HOLY (removed)
So they've managed to take the absolute worst parts of lockstep deterministic simulation, none of the benefits, and slap it into client-authoritative netcode. AMAZING
First off, this is explicitly a visual delay on remote clients that they're referring to, which is better than lockstep determinism in the sense that the player shouldn't have a local input delay, but worse because we already have the most up to date data for other clients but it's just not being used because they never designed their state and animation systems with networking in mind.
In a lockstep deterministic simulation such as in Age of Empires 2, Supreme Commander, etc., there is a similiar built in delay to all input. This is so that the input can be replicated over the network to everyone else's simulation - so long as no one has a connection latency of > 250ms (or whatever the delay is), it works great.

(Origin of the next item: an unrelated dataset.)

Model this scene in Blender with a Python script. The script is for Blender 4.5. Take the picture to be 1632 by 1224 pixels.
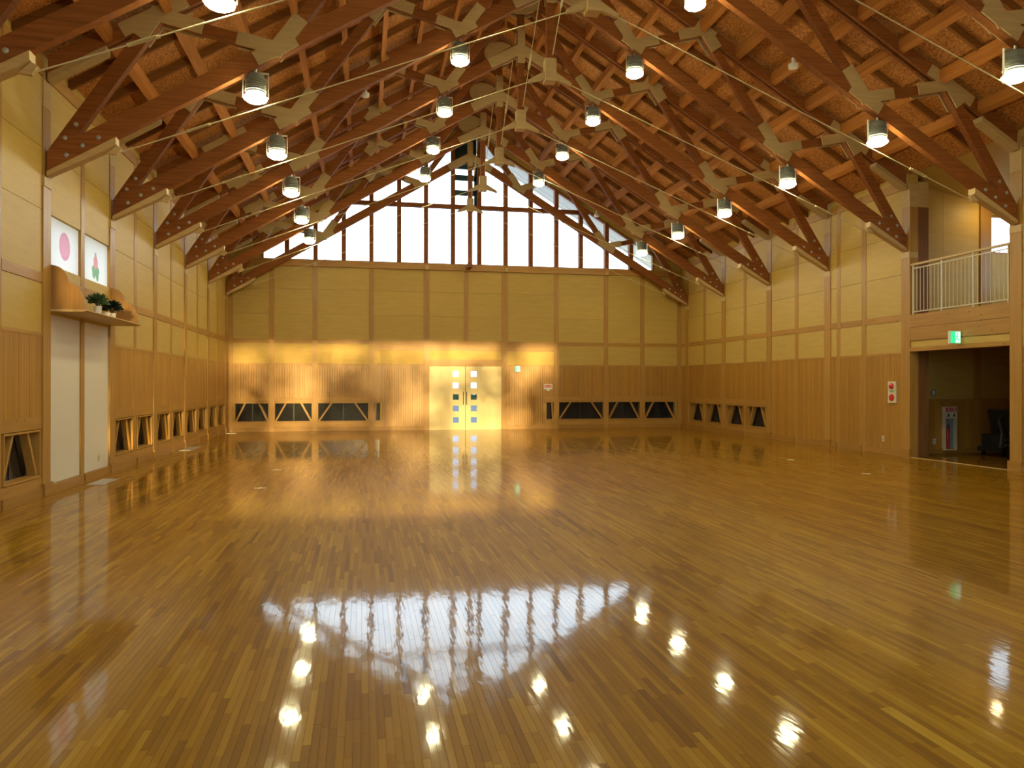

Since those simulations are deterministic, if someone is cheating and sending bad input, it will desync the game because the cheater's units did 10k damage or whatever when everyone else's client thinks it did the correct amount of 500. The simulation state is hashed and compared each frame to check this.
It's a tradeoff - it's a really good architecture for RTS because then you don't have to sync anything at all except player input, instead of 1000s of unit states, but comes at the cost of that added latency and reducing the simulation's max speed to that of the slowest machine in the session.
Artificially introducing an input delay is probably the worst thing you can do for playability in a twitch based game, and they're not even getting the benefits that come from lockstep determinism.
And to top it all off, it's client-side authoritative in TYOOL2k19, which we already knew because Star Marine was hacked to a hilarious degree within days of its release. Something that wouldn't be possible if they were actually taking advantage of that delay. Instead, they just introduced it as a band-aid solution to their horrible netcode.
All of the problems that they need to solve are described in this documentation:
https://developer.valvesoftware.com/wiki/Source_Multiplayer_Networking
They can be used with OCS or whatever their fancy buzzwords are; there is absolutely zero reason to avoid the industry standard best practices and cook up whatever it is that they're doing, because it's going to be worse.